BitTorrent moves to patch reflective DDoS attack flaw

News by Rene Millman

Vulnerable libuTP protocol could have been used to force torrent apps to send malicious traffic

BitTorrent has moved to fix a flaw that would have enabled hackers to hijack file sharing applications to carry out DDoS attacks.        

The flaw was found in libuTP, which is used in many BitTorrent applications including uTorrent, Vuze and the BitTorrent client itself.

The flaw affects protocols that rely on the User Datagram Protocol (UDP) for data transmission as UDP does not perform source address validation.

A hacker could send a connection request with spoofed address to a BitTorrent client forcing this to send an acknowledgement packet to an unsuspecting victim. A second request could be sent with the same spoof address and a random acknowledgement to start a BitTorrent handshake.

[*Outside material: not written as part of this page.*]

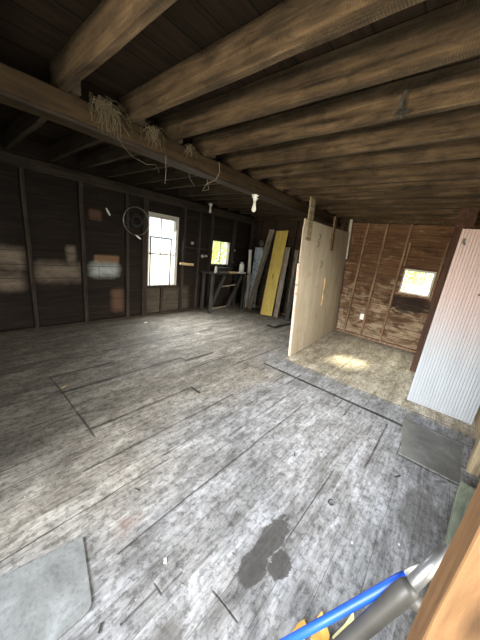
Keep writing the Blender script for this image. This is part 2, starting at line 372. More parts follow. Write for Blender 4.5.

The client would accept the second request and send a handshake response to the victim as well. As the victim wouldn't respond, the BitTorrent client would resend the data up to four times, amplifying the attack.

The technique was disclosed in a research paper two weeks ago and submitted to the 9th Usenix Workshop on Offensive Technologies. The flaw could by exploited by sending maliciously modified data to vulnerable BitTorrent applications and force them to flood a victim with data up to 120 times bigger than the original request.

In a blog post, engineers at BitTorrent said the flaw was the result of a weakness in a reference implementation called libuTP. The flaw was fixed by an update that forces BitTorrent clients to require acknowledgments from connection initiators before providing long responses.

“Many BitTorrent products make use of libµTP because it can detect network congestion and automatically throttle itself. This self-throttling characteristic makes BitTorrent, µTorrent and BitTorrent Sync friendlier to home networks. However, a flaw in the way libuTP handles incoming connections may leave many clients vulnerable to become unknowing accomplices in amplification attacks as reflectors,” said the blog post.

The fix, while not preventing DDoS reflection, does stop the effects of amplification.

Gavin Reid, vice president of threat intelligence at Lancope, told that even though the protocol is patched, the problem will still exist until all the installed clients are patched. “There are many different BitTorrent clients, many with no automatic update capabilities,” he said.

Reid added that organisations need to have strong DDoS detection and mitigation technologies and processes in place to detect if their users are being misused in an attack.

“With the correct network telemetry being captured, a simple query or alert for many clients packets vs. few server packets can provide that detection,” said Reid.